In 1973 biedt mevrouw Wallega de huisjes aan de bewoners te koop aan voor fl.40.000, - als ze niet akkoord gaan met de huurverhoging (tot fl.200, - per maand) na renovatie. Schandalig, vindt men. Waarschijnlijk verkoopt mevrouw Wallega hierna de nog verhuurde huisjes aan Ahog-B.O.B. Exploitatie en Projectontwikkeling N.V. Op 1 januari 1978 is deze maatschappij in het bezit ‘van de woningen, waarvan de huurovereenkomst voor één januari 1978 tot stand is gekomen’, aldus een bijlage in een koopcontract. Ahog-B.O.B. verplicht zich er hoogstwaarschijnlijk toe de renovatie van de voor 1978 verhuurde huisjes uit te voeren. Die huisjes werden volgens een vast concept gerenoveerd met de bedoeling om deze te verkopen; maar in de meeste huisjes zaten in die tijd nog steeds huurders. De verkoop van een vrijgekomen ongerenoveerd huisje vond alleen plaats onder de voorwaarde dat het volgens hetzelfde vaste concept gerenoveerd zou worden.
In 1980 is een deel van de huisjes verkocht aan eigenaar-bewoners en wordt meer dan de helft nog verhuurd. Makelaar Oosterhof is dan eigenaar van drie huisjes, nr. 123, 125 en 129. Ahog–B.O.B. is in 1981 nog eigenaar van 14 huisjes en verkoopt een aantal hiervan aan de firma Metterwoon Vastgoed BV. De firma koopt verhuurde woningen met als doel deze wanneer ze leegkomen weer te verkopen.
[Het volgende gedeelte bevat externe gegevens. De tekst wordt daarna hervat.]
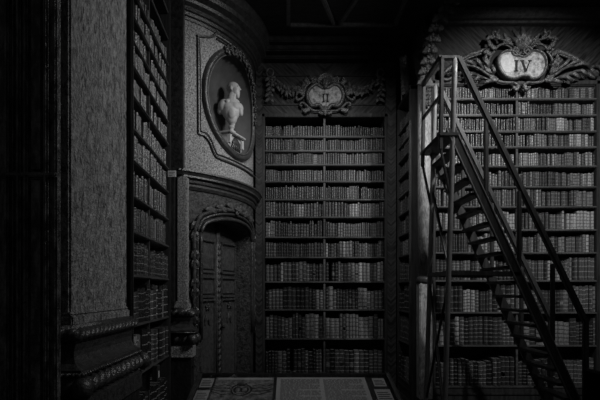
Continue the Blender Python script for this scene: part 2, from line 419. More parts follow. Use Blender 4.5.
bm = bmesh.new(); lathe(bm, [(.0, 0), (.016, .004), (.012, .02), (.022, .035), (.02, .05), (.004, .058)], 12)
bmesh.ops.rotate(bm, verts=bm.verts, matrix=Matrix.Rotation(pi / 2, 3, 'X')); bmesh.ops.translate(bm, verts=bm.verts, vec=(dw * .56, -.02, 1.05))
obj('door_knob', bm, 'iron', rl, smooth=True)
# carved arch and jambs
def archpath(k, dz):
    c, hw = (DP0 + DP1) / 2, (DP1 - DP0) / 2
    pts = [(c - hw * k, .95)] + [(c - hw * k, DSPR - .1)]
    for i in range(21):
        t = -1 + 2 * i / 20
        pts.append((c + hw * k * t, DSPR + (DTOP - DSPR + dz) * sqrt(max(0, 1 - t * t)) ** .8))
    return pts + [(c + hw * k, DSPR - .1), (c + hw * k, .95)]
for nmb, (k, dz, rad, dr, m) in enumerate(((1.03, .03, .022, .015, 'moulding'), (1.12, .09, .016, .02, 'moulding'), (1.2, .14, .026, .02, 'darkmarble'))):
    struct('trim_%d' % (11 + nmb), onwall(archpath(k, dz), dr=dr, rad=rad, k=3, n=8), m, ('inner', 'middle', 'outer')[nmb] + ' arched moulding around the carved door', 'moulding', smooth=True)
bm = bmesh.new()
pc, pz = (DP0 + DP1) / 2, DTOP + .11
for s in (-1, 1):
    for i in range(3):
        a = cyl(pc + s * (.02 + i * .1), RW + .03, pz + .03 - i * .03); b_ = cyl(pc + s * (.12 + i * .1), RW + .04, pz + .08 - i * .05); nn = Vector((cos(pc), sin(pc), 0))
        leaf(bm, [a, a.lerp(b_, .5) + Vector((0, 0, .02)), b_], .07, .03, nn)
flower(bm, cyl(pc, RW + .05, pz + .03), .06, Vector((cos(pc), sin(pc), 0)))
struct('trim_14', bm, 'carve', 'carved leaf keystone over the door arch', 'carving', smooth=True)
bm = bmesh.new()
for x, zs in ((194, (1.0, 2.25)), (256, (1.0, 2.25))):                # carved drops down the jambs
    ph = hit(x, RW)[0]; nn = Vector((cos(ph), sin(ph), 0))
    for i in range(13):
        z = zs[0] + (zs[1] - zs[0]) * i / 12
        if i % 3 == 1: flower(bm, cyl(ph, RW + .025, z), .04, nn)
        else:
            for s in (-1, 1): leaf(bm, [cyl(ph, RW + .02, z), cyl(ph + s * .02, RW + .03, z - .04), cyl(ph + s * .03, RW + .02, z - .09)], .045, .02, nn, 2)
struct('trim_15', bm, 'moulding', 'carved leaf drops down both door jambs', 'carving', smooth=True)

# ---- pilasters: the near pier, the far corner pilaster, the marble one by the ladder
def gadroon(bm, pts, r, step, squash=.55, twist=.5):
    """carved torus: a run of slanting egg shapes along a polyline"""
    for a, b in zip(pts, pts[1:]):
        a, b = Vector(a), Vector(b); d = b - a; nn = max(1, round(d.length / step)); dn = d.normalized()
        out = dn.cross(Vector((0, 0, 1)))
        ax = (Vector((0, 0, 1)) + dn * twist).normalized(); s = out; t = ax.cross(s)
        rot = Matrix((t, s, ax)).transposed()
        for i in range(nn):
            ell(bm, a + d * ((i + .5) / nn), step * squash, r * 1.0, r * 1.12, rot, 8, 6)
def torus_run(pts, r):
    bm = bmesh.new(); sweep(bm, pts, circ(r, 10)); 
    for p in pts: ell(bm, p, r, r, r, None, 10, 8)
    return bm
def pilaster(name, label, x0, x1, y0, y1, ztop, mshaft, mped, group=None, prj=.135, bk=1.0):
    """square pier: shaft, carved base mouldings, pedestal. x1 is the side that shows; y0 the front"""
    t = thing(name, label, 'pilaster', ((x0 + x1) / 2, (y0 + y1) / 2, 0), group=group)
    o = t.location
    def add(nm, bm, m, **k): return obj(nm, local(bm, o), m, t, **k)
    zs = 1.36
    add('shaft', B(x0, x1, y0, y1, zs, ztop, bev=.012), mshaft)
    def loop(e, z): return [(x0 - e, y0 - e, z), (x1 + e, y0 - e, z), (x1 + e, y1 + e * bk, z), (x0 - e, y1 + e * bk, z)]
    bm = bmesh.new()
    for e, za_, zb_ in ((.022, zs - .055, zs), (.012, zs, zs + .02)): box(bm, x0 - e, x1 + e, y0 - e, y1 + e * bk, za_, zb_, .008)
    add('apophyge', bm, mshaft)
    bm = torus_run(loop(.035, zs - .10), .034); gadroon(bm, loop(.05, zs - .10), .044, .062, .36, 1.1)
    box(bm, x0 - .04, x1 + .04, y0 - .04, y1 + .04 * bk, zs - .15, zs - .05)
    add('leaf_torus', bm, mped, smooth=True)
    # scotia: a concave band
    bm = bmesh.new(); rings = []
    for e, z in ((.05, zs - .15), (.035, zs - .19), (.035, zs - .22), (.05, zs - .255), (.085, zs - .275), (.10, zs - .28), (.10, zs - .295)):
        rings.append([bm.verts.new(p) for p in loop(e, z)])
    for a, b in zip(rings, rings[1:]):
        for i in range(4): bm.faces.new((a[i], a[(i + 1) % 4], b[(i + 1) % 4], b[i]))
    bm.faces.new(rings[0]); bm.faces.new(rings[-1][::-1]); add('scotia', bm, mped)
    bm = bmesh.new()
    lp = loop(prj - .03, zs - .305)
    for a, b in zip(lp, lp[1:]):
        a, b = Vector(a), Vector(b); nn = max(2, int((b - a).length / .03))
        for i in range(nn): ell(bm, a.lerp(b, (i + .5) / nn), .012, .012, .012, None, 6, 4)
    box(bm, x0 - .1, x1 + .1, y0 - .1, y1 + .1 * bk, zs - .31, zs - .295)
    add('bead_row', bm, mped, smooth=True)
    bm = torus_run(loop(prj - .075, zs - .375), .046); gadroon(bm, loop(prj - .055, zs - .375), .060, .088, .36, .8)
    for p in loop(prj - .02, zs - .375)[1:3]: ell(bm, p, .055, .055, .062, None, 12, 8)
    box(bm, x0 - .07, x1 + .07, y0 - .07, y1 + .07 * bk, zs - .435, zs - .31)
    add('carved_torus', bm, mped, smooth=True)
    bm = B(x0 - prj + .02, x1 + prj - .02, y0 - prj + .02, y1 + (prj - .02) * bk, zs - .57, zs - .437, bev=.01)
    add('pedestal_block', bm, mped if mshaft != 'granite' else 'granite')
    bm = B(x0 - prj + .04, x1 + prj - .04, y0 - prj + .04, y1 + (prj - .04) * bk, .14, zs - .57, bev=.006); box(bm, x0 - prj, x1 + prj, y0 - prj, y1 + prj * bk, 0, .14, .02)
    box(bm, x1 + prj - .045, x1 + prj - .025, y0, y1, .68, .70, .004)
    add('pedestal', bm, 'panel'); return t
pilaster('stone_pilaster', 'streaked grey stone pier on a carved base, beside the left bookcase', -1.95, -1.19, 2.60, 3.50, ZC, 'stone', 'moulding', bk=.02)
pilaster('stone_pilaster', 'slim pale stone pilaster on a carved base between left bookcase and door', -1.196, -1.085, 5.06, 5.16, 2.70, 'granite', 'moulding', prj=.09, bk=.3)
bm = B(-1.40, -1.125, 5.05, 5.14, 2.71, ZC, bev=.01); box(bm, -1.45, -1.21, 5.02, 5.14, 0, 2.708, .006)
struct('trim_16', bm, 'darkmould', 'narrow dark strip beside the granite wall above the cornice', 'moulding')
# foreground panelling at the far left of the view
t = thing('panelled_pilaster', 'black panelled pilaster closest to the camera, left of the stone pier', 'pilaster', (-1.6, 2.3, 0))
def addp(nm, bm, m): return obj(nm, local(bm, t.location), m, t)
bm = B(-2.1, -1.10, 2.26, 2.31, 0, ZC, bev=.008); box(bm, -2.1, -1.40, 2.31, 2.42, 0, ZC); addp('body', bm, 'leftpanel')
for xa, xb in ((8, 20), (27, 47)):
    D = 2.26; a, b_ = (xa - VX) * D / F, (xb - VX) * D / F
    bm = bmesh.new()
    for q in (a, b_): box(bm, q - .012, q + .012, D - .022, D, .12, ZC - .1, .008)
    addp('stile_molding', bm, 'leftpanel')
    for za_, zb_ in ((.12, 2.02), (2.06, ZC - .1)):
        bm = B(a + .02, b_ - .02, D - .012, D, za_, zb_, bev=.006)
        addp('sunk_panel', bm, 'leftpanel')
bm = bmesh.new(); box(bm, -2.1, -1.09, 2.235, 2.26, 2.03, 2.05, .006); addp('cross_molding', bm, 'leftpanel')
# marble pilaster between the alcove and bookcase IV
xa, xb = (417.5 - VX) * DB / F, (430.5 - VX) * DB / F
t = thing('marble_pilaster', 'slim pale veined marble pilaster behind the ladder, at the alcove edge', 'pilaster', ((xa + xb) / 2, DB, 0))
def addm(nm, bm, m, **k): return obj(nm, local(bm, t.location), m, t, **k)
bm = bmesh.new(); c = ((xa + xb) / 2, DB - .02, 0)
lathe(bm, [((xb - xa) / 2, 1.66), ((xb - xa) / 2, ZC - .8)], 24, c); addm('shaft', bm, 'pillar', smooth=True)
bm = bmesh.new(); lathe(bm, [((xb - xa) / 2 + .012, 1.58), ((xb - xa) / 2 + .02, 1.6), ((xb - xa) / 2 + .02, 1.63), ((xb - xa) / 2 + .005, 1.66)], 24, c); addm('base_ring', bm, 'iron', smooth=True)
addm('pedestal', B(xa, xb, DB - .1, DB + .06, .2, 1.58, bev=.01), 'pillar')
addm('plinth', B(xa - .02, xb + .02, DB - .12, DB + .08, 0, .2, bev=.01), 'panel')
bm = bmesh.new(); lathe(bm, [((xb - xa) / 2, ZC - .8), ((xb - xa) / 2 + .03, ZC - .72), ((xb - xa) / 2 + .05, ZC - .6), ((xb - xa) / 2 + .06, ZC - .5)], 24, c); addm('capital', bm, 'wood', smooth=True)
struct('wall_alcove', B(1.475 + .16, 1.66, DB + .06, DA + .42, 0, ZC), 'panel', 'dark side wall of the alcove behind the marble pilaster', 'wall')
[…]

Gebrek aan onderhoud is kenmerkend voor de periode waarin Metterwoon eigenaar is. Begin jaren 80 bezit Metterwoon 9 huisjes.
Een andere eigenaar van verhuurde huisjes is een Praktijkvennootschap. Zij bezit in ieder geval de nrs. 105, 107 en 143. Ook deze verhuurder is behoorlijk nalatig. In 1992 heeft ze ‘al vier jaar problemen met het vinden van een aannemer’, aldus de VvE notulen. Vooral huisje nr. 105 was er een tijdlang slecht aan toe. ‘Het begint alle kenmerken van een bouwval aan te nemen’ wordt in 1994 opgemerkt. Er is ook sprake van leegstand. In 1998 is het zelfs gekraakt, samen met nr. 143. Uiteindelijk wordt het in 2007 verkocht. De huidige eigenaar legt momenteel de laatste hand aan de renovatie.
Vanaf 1990 worden steeds meer huisjes verkocht. De nieuwe eigenaren zijn ook bewoners en besteden over het algemeen veel aandacht aan het onderhoud van hun huis en van het hofje als geheel, waardoor het hofje steeds meer het aanzien waard wordt.